| 4-5 kisrhombille | |
| Type: | Dual semiregular hyperbolic tiling |
| Face List: | Right triangle |
| Edge Count: | Infinite |
| Vertex Count: | Infinite |
| Symmetry Group: | [5,4], (*542) |
| Rotation Group: | [5,4]+, (542) |
| Face Type: | V4.8.10 |
| Dual: | truncated tetrapentagonal tiling |
| Property List: | face-transitive |
In geometry, the 4-5 kisrhombille or order-4 bisected pentagonal tiling is a semiregular dual tiling of the hyperbolic plane. It is constructed by congruent right triangles with 4, 8, and 10 triangles meeting at each vertex.

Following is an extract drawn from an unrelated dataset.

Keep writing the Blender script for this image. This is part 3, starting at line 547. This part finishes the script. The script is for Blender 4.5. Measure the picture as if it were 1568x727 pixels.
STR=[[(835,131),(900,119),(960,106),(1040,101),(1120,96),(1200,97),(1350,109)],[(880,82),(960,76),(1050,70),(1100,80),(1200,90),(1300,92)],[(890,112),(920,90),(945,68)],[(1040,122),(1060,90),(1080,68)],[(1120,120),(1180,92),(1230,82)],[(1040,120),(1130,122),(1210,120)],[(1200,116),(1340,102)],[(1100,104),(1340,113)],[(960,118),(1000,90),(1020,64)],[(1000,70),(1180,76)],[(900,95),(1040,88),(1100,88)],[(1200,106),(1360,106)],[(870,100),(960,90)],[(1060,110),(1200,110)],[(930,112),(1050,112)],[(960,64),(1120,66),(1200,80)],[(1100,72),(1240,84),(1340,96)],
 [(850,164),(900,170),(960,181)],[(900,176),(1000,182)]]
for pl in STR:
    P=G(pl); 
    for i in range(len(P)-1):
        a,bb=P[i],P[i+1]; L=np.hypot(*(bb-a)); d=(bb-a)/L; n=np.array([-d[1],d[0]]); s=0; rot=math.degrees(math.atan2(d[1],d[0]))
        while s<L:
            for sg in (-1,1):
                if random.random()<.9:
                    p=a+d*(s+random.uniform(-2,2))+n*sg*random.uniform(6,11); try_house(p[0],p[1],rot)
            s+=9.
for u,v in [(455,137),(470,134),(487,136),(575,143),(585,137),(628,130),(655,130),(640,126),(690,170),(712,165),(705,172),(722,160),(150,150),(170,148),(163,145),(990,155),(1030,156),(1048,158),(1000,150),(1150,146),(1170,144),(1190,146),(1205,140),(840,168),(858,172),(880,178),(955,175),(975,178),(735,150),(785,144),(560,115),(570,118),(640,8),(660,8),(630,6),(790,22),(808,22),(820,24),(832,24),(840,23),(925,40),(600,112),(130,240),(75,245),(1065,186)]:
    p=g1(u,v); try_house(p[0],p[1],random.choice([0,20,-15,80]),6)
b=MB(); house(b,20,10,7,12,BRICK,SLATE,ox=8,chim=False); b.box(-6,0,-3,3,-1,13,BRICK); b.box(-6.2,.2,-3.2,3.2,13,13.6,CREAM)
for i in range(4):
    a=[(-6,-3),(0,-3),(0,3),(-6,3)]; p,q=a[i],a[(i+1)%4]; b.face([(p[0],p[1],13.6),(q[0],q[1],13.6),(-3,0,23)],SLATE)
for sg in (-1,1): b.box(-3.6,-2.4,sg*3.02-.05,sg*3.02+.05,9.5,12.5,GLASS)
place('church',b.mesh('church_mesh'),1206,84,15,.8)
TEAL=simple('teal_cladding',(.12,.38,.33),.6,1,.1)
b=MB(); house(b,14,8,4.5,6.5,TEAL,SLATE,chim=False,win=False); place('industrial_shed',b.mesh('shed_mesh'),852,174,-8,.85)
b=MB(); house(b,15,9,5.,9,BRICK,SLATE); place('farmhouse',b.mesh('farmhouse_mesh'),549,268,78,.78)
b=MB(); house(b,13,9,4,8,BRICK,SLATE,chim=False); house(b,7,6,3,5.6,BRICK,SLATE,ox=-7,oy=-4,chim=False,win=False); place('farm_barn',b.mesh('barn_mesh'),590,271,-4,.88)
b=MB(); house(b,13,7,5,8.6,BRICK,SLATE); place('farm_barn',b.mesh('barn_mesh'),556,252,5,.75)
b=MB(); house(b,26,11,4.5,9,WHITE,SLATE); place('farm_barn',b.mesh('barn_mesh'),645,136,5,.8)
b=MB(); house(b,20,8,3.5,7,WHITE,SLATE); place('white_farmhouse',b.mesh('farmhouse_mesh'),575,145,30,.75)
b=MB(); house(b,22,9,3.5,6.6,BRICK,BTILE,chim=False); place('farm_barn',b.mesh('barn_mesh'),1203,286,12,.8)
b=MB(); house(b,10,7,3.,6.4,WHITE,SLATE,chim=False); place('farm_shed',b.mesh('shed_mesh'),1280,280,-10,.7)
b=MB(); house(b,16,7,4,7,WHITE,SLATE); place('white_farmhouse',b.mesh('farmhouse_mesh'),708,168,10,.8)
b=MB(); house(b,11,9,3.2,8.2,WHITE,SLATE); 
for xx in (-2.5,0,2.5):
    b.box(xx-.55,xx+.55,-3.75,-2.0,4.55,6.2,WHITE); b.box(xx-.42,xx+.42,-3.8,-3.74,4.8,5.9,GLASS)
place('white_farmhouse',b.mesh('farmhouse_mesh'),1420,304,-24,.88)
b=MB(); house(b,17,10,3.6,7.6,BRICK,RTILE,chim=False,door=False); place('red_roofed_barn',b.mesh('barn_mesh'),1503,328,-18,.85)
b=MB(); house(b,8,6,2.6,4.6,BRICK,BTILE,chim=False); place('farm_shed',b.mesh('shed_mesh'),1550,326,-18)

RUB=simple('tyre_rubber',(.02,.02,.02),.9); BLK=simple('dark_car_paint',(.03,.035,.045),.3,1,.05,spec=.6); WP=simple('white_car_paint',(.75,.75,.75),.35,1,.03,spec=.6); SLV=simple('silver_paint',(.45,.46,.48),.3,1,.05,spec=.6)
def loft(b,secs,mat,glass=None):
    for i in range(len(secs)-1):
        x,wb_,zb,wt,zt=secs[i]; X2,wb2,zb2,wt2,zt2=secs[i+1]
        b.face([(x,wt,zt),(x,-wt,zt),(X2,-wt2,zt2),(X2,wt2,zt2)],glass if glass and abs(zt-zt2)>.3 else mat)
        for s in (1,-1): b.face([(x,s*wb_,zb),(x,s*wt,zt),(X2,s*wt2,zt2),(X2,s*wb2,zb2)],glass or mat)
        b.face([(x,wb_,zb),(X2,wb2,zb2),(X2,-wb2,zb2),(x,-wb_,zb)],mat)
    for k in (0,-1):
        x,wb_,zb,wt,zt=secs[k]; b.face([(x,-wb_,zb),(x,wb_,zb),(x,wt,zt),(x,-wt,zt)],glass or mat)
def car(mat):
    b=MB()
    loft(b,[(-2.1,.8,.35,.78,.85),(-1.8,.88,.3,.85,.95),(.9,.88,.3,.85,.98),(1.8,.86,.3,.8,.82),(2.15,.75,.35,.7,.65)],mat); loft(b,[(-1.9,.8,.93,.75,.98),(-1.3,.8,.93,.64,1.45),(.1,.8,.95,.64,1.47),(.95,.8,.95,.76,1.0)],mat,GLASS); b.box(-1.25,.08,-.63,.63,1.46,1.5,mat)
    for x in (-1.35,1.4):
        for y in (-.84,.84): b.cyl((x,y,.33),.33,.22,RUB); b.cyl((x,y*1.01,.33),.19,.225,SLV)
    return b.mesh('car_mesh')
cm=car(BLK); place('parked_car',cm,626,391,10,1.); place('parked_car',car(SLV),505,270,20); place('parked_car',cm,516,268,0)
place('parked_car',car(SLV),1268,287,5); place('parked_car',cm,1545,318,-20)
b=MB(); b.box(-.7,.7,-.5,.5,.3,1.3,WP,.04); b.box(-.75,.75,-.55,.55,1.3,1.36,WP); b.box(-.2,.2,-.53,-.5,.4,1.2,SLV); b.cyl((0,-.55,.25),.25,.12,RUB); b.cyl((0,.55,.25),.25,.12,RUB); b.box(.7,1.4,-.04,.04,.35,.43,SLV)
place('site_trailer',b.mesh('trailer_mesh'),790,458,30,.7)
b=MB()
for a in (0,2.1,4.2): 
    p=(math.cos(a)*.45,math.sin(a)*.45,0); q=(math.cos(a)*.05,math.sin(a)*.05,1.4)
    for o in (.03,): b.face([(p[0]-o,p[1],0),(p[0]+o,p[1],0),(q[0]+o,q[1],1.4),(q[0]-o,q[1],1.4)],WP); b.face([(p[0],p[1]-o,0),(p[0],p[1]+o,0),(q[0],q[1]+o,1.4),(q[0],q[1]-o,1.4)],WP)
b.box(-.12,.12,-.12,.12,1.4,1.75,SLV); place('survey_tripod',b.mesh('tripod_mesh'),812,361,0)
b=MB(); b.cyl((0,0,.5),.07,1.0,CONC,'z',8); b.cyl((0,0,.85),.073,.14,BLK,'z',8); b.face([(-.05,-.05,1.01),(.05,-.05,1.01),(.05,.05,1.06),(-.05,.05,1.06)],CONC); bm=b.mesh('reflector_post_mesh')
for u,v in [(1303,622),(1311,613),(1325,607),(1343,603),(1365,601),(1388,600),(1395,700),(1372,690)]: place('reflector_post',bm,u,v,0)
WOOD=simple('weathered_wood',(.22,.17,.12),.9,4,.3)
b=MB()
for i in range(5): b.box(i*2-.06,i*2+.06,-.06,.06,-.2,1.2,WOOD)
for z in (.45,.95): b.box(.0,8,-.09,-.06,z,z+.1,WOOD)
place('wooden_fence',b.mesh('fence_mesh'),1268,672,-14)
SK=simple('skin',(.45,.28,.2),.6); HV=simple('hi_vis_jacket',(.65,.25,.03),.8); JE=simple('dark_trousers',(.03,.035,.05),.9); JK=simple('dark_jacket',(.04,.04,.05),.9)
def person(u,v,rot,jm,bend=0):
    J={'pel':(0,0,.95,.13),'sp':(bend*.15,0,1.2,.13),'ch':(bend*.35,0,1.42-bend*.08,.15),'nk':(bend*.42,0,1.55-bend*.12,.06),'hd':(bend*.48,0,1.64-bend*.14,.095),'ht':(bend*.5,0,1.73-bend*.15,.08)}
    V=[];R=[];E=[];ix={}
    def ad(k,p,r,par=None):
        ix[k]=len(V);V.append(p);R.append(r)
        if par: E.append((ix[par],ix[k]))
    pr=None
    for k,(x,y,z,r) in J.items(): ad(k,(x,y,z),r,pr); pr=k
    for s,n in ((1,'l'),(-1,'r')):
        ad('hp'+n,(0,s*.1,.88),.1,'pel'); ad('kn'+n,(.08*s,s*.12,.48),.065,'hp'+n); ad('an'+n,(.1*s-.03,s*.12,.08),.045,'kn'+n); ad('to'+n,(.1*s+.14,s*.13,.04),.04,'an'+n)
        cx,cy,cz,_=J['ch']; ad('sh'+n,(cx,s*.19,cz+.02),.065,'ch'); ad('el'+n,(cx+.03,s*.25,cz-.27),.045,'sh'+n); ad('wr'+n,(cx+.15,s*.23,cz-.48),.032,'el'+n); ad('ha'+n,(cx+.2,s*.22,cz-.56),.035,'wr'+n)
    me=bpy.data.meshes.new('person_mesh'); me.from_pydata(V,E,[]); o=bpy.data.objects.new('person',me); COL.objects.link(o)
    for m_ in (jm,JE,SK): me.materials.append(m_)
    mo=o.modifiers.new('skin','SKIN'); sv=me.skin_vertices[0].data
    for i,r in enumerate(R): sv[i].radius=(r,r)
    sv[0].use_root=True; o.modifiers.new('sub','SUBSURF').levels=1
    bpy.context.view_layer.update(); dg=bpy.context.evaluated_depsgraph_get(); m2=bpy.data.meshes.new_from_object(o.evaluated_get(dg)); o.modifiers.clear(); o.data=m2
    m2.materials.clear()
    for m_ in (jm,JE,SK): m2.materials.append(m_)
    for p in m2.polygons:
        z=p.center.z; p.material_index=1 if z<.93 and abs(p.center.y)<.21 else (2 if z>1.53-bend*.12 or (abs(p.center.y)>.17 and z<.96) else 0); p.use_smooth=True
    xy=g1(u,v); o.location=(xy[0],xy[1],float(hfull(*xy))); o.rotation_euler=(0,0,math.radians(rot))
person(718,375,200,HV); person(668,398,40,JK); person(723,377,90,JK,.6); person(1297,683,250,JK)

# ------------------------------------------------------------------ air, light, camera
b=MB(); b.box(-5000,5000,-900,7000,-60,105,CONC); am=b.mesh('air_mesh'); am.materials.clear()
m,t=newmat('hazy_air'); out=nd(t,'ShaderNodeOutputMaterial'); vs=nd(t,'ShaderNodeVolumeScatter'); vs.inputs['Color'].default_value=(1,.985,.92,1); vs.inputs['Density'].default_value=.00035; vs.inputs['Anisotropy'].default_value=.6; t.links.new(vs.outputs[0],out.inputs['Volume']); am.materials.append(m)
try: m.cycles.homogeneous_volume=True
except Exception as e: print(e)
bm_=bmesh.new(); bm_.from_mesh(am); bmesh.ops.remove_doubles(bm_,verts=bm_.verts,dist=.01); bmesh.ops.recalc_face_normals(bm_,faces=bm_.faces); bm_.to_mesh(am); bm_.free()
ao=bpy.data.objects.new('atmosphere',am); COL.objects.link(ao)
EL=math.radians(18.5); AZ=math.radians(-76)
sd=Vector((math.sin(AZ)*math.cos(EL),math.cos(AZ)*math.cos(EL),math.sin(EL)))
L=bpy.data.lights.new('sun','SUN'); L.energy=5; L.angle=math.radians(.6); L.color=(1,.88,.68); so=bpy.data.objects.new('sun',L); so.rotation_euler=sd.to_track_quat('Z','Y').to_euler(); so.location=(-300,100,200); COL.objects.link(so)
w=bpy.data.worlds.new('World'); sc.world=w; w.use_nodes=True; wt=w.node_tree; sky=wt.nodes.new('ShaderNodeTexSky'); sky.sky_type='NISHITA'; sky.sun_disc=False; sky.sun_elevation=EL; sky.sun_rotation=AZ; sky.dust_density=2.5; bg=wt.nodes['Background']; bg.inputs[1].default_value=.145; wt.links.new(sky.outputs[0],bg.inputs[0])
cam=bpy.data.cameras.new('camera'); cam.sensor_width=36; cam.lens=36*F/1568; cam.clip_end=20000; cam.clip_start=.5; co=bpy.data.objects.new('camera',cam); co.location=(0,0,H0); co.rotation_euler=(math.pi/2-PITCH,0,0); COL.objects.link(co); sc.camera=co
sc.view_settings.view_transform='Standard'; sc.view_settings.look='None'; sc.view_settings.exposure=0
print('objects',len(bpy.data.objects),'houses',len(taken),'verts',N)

The name 4-5 kisrhombille is by Conway, seeing it as a 4-5 rhombic tiling, divided by a kis operator, adding a center point to each rhombus, and dividing into four triangles.
The image shows a Poincaré disk model projection of the hyperbolic plane.
It is labeled V4.8.10 because each right triangle face has three types of vertices: one with 4 triangles, one with 8 triangles, and one with 10 triangles.
It is the dual tessellation of the truncated tetrapentagonal tiling which has one square and one octagon and one decagon at each vertex.